Art Guide Australia | Interview: Eugenia Lim on ethics, absurdity and subverting stereotypes

Eugenia Lim, The Australian Ugliness, 2018, three channel video installation. Production still by Tom Ross. Courtesy of the artist.

With a practice encompassing video, performance and installation, Eugenia Lim is an Australian artist of Chinese-Singaporean descent. Lim’s major exhibition The Ambassador is currently touring Australia, and brings together works featuring her invented persona, also called the ambassador, who she inhabits across multiple videos, performances and sites. Tiarney Miekus spoke to the artist about her ambassador character, subverting cultural stereotypes, the importance of humour in art, and how creating is linked to ethics.

Tiarney Miekus: Can we first talk about your character the ambassador. Who is the ambassador and where did that character evolve from?

Eugenia Lim: The ambassador has been this performance persona that I have inhabited over the last five or six years. The ambassador first emerged when I was researching for Yellow Peril [a 2015 video work] and was exploring the migration stories of Chinese and Asian people to Australia during the gold rush.

At the same time, I’d been heavily influenced by a series of photographs by a Hong Kong artist, who has now passed away, called Tseng Kwong Chi. He had this amazing photographic series called East Meets West. In it he dressed as this Chinese diplomat character in a grey Mao suit and took pictures of himself in front of key monuments of Western architecture and European symbols. He took over 200 photos of himself in these different sites, and I really love the humour and suggestive nature of his character.

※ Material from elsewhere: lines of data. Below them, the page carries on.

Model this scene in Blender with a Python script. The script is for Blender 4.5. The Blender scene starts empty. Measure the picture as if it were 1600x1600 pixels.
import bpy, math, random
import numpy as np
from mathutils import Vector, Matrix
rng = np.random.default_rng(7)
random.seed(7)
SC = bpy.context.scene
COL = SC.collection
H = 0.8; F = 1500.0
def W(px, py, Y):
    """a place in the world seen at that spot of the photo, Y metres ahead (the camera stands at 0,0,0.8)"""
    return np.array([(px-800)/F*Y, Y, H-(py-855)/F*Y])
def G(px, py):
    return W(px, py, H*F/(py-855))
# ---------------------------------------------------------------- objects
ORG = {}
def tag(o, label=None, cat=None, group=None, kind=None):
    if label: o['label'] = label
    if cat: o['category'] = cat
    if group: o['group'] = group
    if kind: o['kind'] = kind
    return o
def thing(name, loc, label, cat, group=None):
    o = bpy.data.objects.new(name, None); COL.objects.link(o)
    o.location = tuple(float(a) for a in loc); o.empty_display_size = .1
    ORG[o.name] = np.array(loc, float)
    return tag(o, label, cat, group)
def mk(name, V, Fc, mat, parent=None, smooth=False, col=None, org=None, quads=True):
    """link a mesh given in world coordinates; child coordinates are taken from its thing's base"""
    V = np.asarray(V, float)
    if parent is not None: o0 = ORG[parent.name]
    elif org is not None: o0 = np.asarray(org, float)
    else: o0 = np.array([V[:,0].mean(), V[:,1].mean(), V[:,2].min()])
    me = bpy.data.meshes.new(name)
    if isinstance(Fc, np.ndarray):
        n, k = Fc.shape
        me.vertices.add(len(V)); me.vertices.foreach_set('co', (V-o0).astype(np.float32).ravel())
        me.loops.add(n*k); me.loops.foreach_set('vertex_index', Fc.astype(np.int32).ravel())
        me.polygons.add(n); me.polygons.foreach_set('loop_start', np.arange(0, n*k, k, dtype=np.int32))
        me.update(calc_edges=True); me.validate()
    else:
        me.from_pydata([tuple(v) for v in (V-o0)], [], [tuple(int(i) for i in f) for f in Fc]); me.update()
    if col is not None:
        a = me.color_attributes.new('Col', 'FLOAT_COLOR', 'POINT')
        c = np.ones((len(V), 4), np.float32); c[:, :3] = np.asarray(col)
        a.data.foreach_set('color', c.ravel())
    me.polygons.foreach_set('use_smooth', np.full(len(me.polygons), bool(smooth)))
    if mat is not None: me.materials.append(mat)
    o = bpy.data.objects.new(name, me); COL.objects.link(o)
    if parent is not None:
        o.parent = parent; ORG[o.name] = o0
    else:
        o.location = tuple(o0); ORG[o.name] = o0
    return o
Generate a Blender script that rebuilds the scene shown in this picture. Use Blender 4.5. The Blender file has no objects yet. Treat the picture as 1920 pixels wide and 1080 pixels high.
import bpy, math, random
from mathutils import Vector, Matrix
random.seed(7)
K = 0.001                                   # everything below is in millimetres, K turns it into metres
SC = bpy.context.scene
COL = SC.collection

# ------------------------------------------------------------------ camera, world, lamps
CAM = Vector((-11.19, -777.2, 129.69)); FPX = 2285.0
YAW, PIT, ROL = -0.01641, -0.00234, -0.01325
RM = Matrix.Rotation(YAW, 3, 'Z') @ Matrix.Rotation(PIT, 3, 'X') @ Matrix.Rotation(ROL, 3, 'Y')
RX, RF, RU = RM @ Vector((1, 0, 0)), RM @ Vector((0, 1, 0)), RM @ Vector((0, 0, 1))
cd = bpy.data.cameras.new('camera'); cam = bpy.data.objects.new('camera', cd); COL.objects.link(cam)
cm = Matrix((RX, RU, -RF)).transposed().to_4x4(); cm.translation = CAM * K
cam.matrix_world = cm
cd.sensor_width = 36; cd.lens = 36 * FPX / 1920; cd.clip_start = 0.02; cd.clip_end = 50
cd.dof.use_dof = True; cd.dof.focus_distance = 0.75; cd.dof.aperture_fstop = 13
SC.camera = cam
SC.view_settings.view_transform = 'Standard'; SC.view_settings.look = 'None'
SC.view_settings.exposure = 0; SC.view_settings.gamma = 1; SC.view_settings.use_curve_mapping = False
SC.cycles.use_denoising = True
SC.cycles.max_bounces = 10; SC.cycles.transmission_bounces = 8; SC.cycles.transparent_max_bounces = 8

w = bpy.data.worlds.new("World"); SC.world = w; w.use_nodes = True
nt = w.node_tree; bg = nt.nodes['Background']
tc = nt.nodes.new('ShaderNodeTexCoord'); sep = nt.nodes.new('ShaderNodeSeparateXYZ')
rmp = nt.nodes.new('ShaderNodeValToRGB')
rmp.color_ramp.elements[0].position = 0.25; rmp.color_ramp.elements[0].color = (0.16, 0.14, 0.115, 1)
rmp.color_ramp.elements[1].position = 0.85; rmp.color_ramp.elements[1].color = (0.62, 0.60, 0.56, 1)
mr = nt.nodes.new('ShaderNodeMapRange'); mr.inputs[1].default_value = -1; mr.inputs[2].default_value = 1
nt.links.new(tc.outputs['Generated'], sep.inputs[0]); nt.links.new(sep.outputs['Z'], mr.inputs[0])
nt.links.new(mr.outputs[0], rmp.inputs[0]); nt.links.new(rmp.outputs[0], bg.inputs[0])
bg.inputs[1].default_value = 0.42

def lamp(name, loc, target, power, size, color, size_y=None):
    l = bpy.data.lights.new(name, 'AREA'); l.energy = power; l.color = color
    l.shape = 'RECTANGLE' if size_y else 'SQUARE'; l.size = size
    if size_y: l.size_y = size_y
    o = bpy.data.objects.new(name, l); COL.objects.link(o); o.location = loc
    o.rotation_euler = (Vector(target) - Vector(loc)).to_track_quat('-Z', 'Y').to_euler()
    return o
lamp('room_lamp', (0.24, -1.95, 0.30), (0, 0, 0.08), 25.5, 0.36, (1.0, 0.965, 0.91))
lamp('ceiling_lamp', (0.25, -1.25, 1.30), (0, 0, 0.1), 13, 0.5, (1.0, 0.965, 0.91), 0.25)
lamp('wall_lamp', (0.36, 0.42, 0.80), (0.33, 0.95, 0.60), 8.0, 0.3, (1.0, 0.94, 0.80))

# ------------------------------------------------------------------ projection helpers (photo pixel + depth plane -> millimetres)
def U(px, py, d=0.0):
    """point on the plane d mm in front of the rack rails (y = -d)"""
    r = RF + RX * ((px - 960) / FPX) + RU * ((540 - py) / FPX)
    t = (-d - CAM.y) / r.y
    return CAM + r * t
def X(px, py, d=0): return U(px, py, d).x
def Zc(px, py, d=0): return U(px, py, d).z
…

A lot of my work is a dialogue looking back at art history and at works that have had an impact on me. I saw his [Tseng Kwong Chi’s] diplomat character as something that I could transport into the Australian context, into the 21st century, as a feminist, as a woman who is second generation Australian.

TM: When you place yourself into your videos, it’s always as an invented character. You show yourself, but then you conceal yourself at the same time, and then further blend fiction with historical events. What compels you to that area between reality and fantasy?

EL: Performing in my own work was quite a challenge. It’s not something that I necessarily wanted to do, but I had access to using myself in a way that made it easier to explore these zones of ambiguity or discomfort, rather than getting a trained actor. It felt right to go into these spaces of uncertainty. I’m not trained as an actor or a dancer, but it allows a space where the ambassador character is an observer, but can also be connected to the history of certain sites and contested areas.

Much of my work is about trying to understand my own complicity. For example, understanding Australia, which is a hugely contested nation built on terra nullius, and understanding this ongoing complexity that we’re trying to navigate. As someone who is neither Indigenous nor Anglo-Australian, it’s an interesting tension. I think my work, as time has gone on, is really trying to unpack this as someone raised in Australia on colonial myths.